Africa’s Retail Opportunity
Africa is far from a passive observer in this transformation. Across the continent, retail ecosystems are evolving quickly in response to demographic growth, urban expansion and changing consumer expectations.
Several themes identified in the McKinsey report align closely with realities already visible in African markets.
The first is the rise of mobile-first shopping. In many African countries, the smartphone remains the primary gateway to the internet. AI-powered retail assistants delivered through mobile applications could therefore see particularly rapid adoption among urban consumers.
The second is the growth of experiential retail. Cities such as Nairobi, Lagos, Abidjan and Casablanca are already seeing the emergence of modern retail destinations that blend shopping, entertainment and lifestyle experiences.
Developments such as Two Rivers Mall and Mall of Africa reflect precisely the kind of “discovery destination” model highlighted in the report.
The third opportunity lies in supply chain optimisation. Product shortages and stock-outs remain a persistent frustration for many African consumers. If stock availability is already a decisive factor in mature retail markets, its importance is likely even greater across Africa. AI-driven inventory and logistics systems could therefore deliver immediate and measurable improvements in customer satisfaction.
Finally, the report highlights the growing importance of personalisation. As African consumers become more informed and digitally connected, retailers that use AI to tailor recommendations, promotions and customer experiences are likely to gain a significant competitive advantage over rivals still relying on generic mass-market approaches.
What African Retailers Must Do
The report offers several lessons for African retailers seeking to remain competitive in an increasingly intelligent retail landscape.
First, retailers must clearly define the role of each store format. Is a store designed primarily for convenience and efficiency, or for discovery and engagement?
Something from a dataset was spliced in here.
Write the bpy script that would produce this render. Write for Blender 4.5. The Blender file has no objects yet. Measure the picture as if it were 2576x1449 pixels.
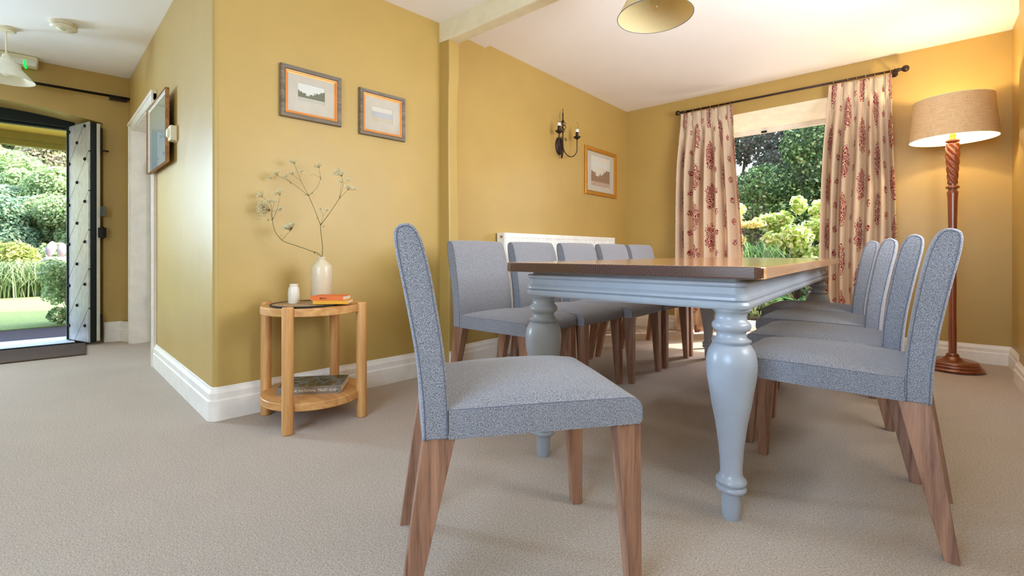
import bpy, bmesh, math, random
import numpy as np
from mathutils import Vector, Matrix, Euler
PI = math.pi; R = math.radians
S = bpy.context.scene; COL = S.collection
random.seed(7)

# ---------------------------------------------------------------- camera
cam_d = bpy.data.cameras.new('camera'); cam = bpy.data.objects.new('camera', cam_d); COL.objects.link(cam)
cam.location = (0, 0, 0.83); cam.rotation_euler = (R(90), 0, R(40.8))
cam_d.sensor_width = 36; cam_d.lens = 1175 / 2576 * 36
cam_d.shift_y = -90.5 / 2576; cam_d.clip_start = 0.02; cam_d.clip_end = 400
S.camera = cam
# ---------------------------------------------------------------- render look
S.view_settings.view_transform = 'Standard'; S.view_settings.look = 'None'
S.view_settings.gamma = 1; S.view_settings.use_curve_mapping = False
S.view_settings.exposure = 0.0
S.cycles.use_denoising = True
S.cycles.max_bounces = 14; S.cycles.diffuse_bounces = 7; S.cycles.glossy_bounces = 4
S.cycles.transparent_max_bounces = 16; S.cycles.caustics_reflective = False; S.cycles.caustics_refractive = False
S.cycles.sample_clamp_indirect = 8
# ---------------------------------------------------------------- sky
W = bpy.data.worlds.new('sky'); S.world = W; W.use_nodes = True
wn = W.node_tree; wn.nodes.clear()
wo = wn.nodes.new('ShaderNodeOutputWorld'); wb = wn.nodes.new('ShaderNodeBackground')
sky = wn.nodes.new('ShaderNodeTexSky'); sky.sky_type = 'NISHITA'; sky.sun_disc = False
sky.sun_elevation = R(49); sky.sun_rotation = R(33); sky.dust_density = 2.5; sky.ozone_density = 2.0
wn.links.new(sky.outputs[0], wb.inputs[0]); wb.inputs[1].default_value = 1.6
wn.links.new(wb.outputs[0], wo.inputs[0])
# ---------------------------------------------------------------- sun (comes from beyond the dining window)
def light(name, kind, loc, rot, energy, color=(1, 1, 1), **kw):
    d = bpy.data.lights.new(name, kind); d.energy = energy; d.color = color
    for k, v in kw.items(): setattr(d, k, v)
    o = bpy.data.objects.new(name, d); COL.objects.link(o); o.location = loc; o.rotation_euler = rot
    return o
def look_rot(d): return Vector(d).to_track_quat('-Z', 'Y').to_euler()
light('sun', 'SUN', (0, 0, 20), look_rot((-0.55 * 0.656, -0.835 * 0.656, -0.755)), 8.5, (1.0, 0.95, 0.86), angle=R(0.6))
# daylight lamps at unseen openings behind and beside the camera, then two added fills
light('daylight_back_window', 'AREA', (-.5, -2.0, 1.45), look_rot((-.1, 1, 0.15)), 70, (0.56, 0.76, 1.0), shape='RECTANGLE', size=1.6, size_y=1.3)
light('daylight_side_window', 'AREA', (0.85, 2.3, 1.5), look_rot((-1, .1, 0.55)), 100, (0.88, 0.94, 1.0), shape='RECTANGLE', size=1.7, size_y=1.2)
light('hall_fill', 'AREA', (-6.25, -1.15, 1.45), look_rot((1, .36, -.4)), 225, (0.50, 0.73, 1.0), shape='RECTANGLE', size=.75, size_y=1.2)  # added fill at an invented opening, boosts the front door daylight
light('inner_room_fill', 'AREA', (-3.9, 2.5, 1.5), look_rot((-.3, -1, -0.05)), 22, (0.85, 0.93, 1.0), shape='RECTANGLE', size=1.0, size_y=1.1)  # added fill standing inside the room, which has no window
# ---------------------------------------------------------------- materials
def lin(c):
    return tuple(((x / 12.92) if x <= 0.04045 else ((x + 0.055) / 1.055) ** 2.4) for x in c)
def rgb(r, g, b): return lin((r / 255, g / 255, b / 255))
class Mt:
    def __init__(s, name, color=(.8, .8, .8), rough=.6, metal=0, spec=.5):
        s.m = bpy.data.materials.new(name); s.m.use_nodes = True; s.t = s.m.node_tree
        s.b = s.t.nodes['Principled BSDF']; s.out = s.t.nodes['Material Output']
        s.b.inputs['Base Color'].default_value = (*color, 1); s.b.inputs['Roughness'].default_value = rough
        s.b.inputs['Metallic'].default_value = metal; s.b.inputs['Specular IOR Level'].default_value = spec
    def n(s, typ, **kw):
        n = s.t.nodes.new('ShaderNode' + typ)
        for k, v in kw.items():
            if k.startswith('i_'): n.inputs[k[2:].replace('_', ' ')].default_value = v
            else: setattr(n, k, v)
        return n
    def l(s, a, b): s.t.links.new(a, b)
    def coord(s, out='Object', scale=(1, 1, 1)):
        tc = s.n('TexCoord'); mp = s.n('Mapping'); mp.inputs['Scale'].default_value = scale
        s.l(tc.outputs[out], mp.inputs['Vector']); return mp.outputs[0]
    def noise(s, vec, scale, detail=3, rough=.5, dist=0):
        n = s.n('TexNoise'); n.inputs['Scale'].default_value = scale; n.inputs['Detail'].default_value = detail
        n.inputs['Roughness'].default_value = rough; n.inputs['Distortion'].default_value = dist
        s.l(vec, n.inputs['Vector']); return n.outputs['Fac']
    def ramp(s, fac, stops):
        r = s.n('ValToRGB'); e = r.color_ramp.elements
        while len(e) < len(stops): e.new(0.5)
        for x, (p, c) in zip(e, stops): x.position = p; x.color = (*c, 1)
        s.l(fac, r.inputs[0]); return r.outputs[0]
    def math(s, op, a, b=None, clamp=False):
        n = s.n('Math', operation=op, use_clamp=clamp)
        for i, x in enumerate((a, b)):
            if x is None: continue
            if isinstance(x, (int, float)): n.inputs[i].default_value = x
            else: s.l(x, n.inputs[i])
        return n.outputs[0]
    def mix(s, fac, a, b, mode='MIX'):
        n = s.n('Mix', data_type='RGBA', blend_type=mode)
        for i, x in ((0, fac), (6, a), (7, b)):
            if isinstance(x, (int, float)): n.inputs[i].default_value = x
            elif isinstance(x, tuple): n.inputs[i].default_value = (*x, 1)
            else: s.l(x, n.inputs[i])
        return n.outputs[2]
    def bump(s, h, strength=.3, dist=.01):
        n = s.n('Bump'); n.inputs['Strength'].default_value = strength; n.inputs['Distance'].default_value = dist
        s.l(h, n.inputs['Height']); s.l(n.outputs[0], s.b.inputs['Normal'])
    def base(s, c): s.l(c, s.b.inputs['Base Color'])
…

That decision should shape everything from technology investments to store design and staff training.
Second, investment in intelligent retail technology is no longer optional. AI tools for inventory management, customer analytics and personalised marketing are becoming increasingly affordable and accessible, including through African technology start-ups building localised solutions for regional markets.
Third, retailers must focus on winning the loyalty of younger consumers. African Gen Z shoppers share many of the same expectations as their global counterparts: authenticity, engagement, convenience and experience. Brands that understand these priorities will be better positioned for long-term growth.
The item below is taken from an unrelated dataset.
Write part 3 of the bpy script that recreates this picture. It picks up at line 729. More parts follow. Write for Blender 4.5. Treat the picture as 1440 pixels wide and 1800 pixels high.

Finally, shopping centre developers and commercial property owners must rethink the role of retail destinations. Successful malls of the future will increasingly combine shopping with dining, entertainment, wellness and social experiences, creating multifunctional urban hubs rather than purely transactional spaces.
A Defining Moment
The global retail industry has often evolved without Africa at its centre. Yet the rise of AI-driven commerce presents the continent with a rare opportunity to leapfrog older models and build a more agile, digitally integrated retail ecosystem from the outset.
African retail technology companies, particularly those focused on logistics, payments, customer loyalty and inventory management, could become central players in this transition. Investors, entrepreneurs and policymakers all have a role to play in ensuring that the transformation is both rapid and inclusive.
If agentic AI does indeed unlock trillions of dollars in global retail value over the next decade, Africa cannot afford to remain on the sidelines.
The question is no longer whether AI will transform retail on the continent. It is whether African businesses will help shape that transformation, or simply watch it unfold elsewhere.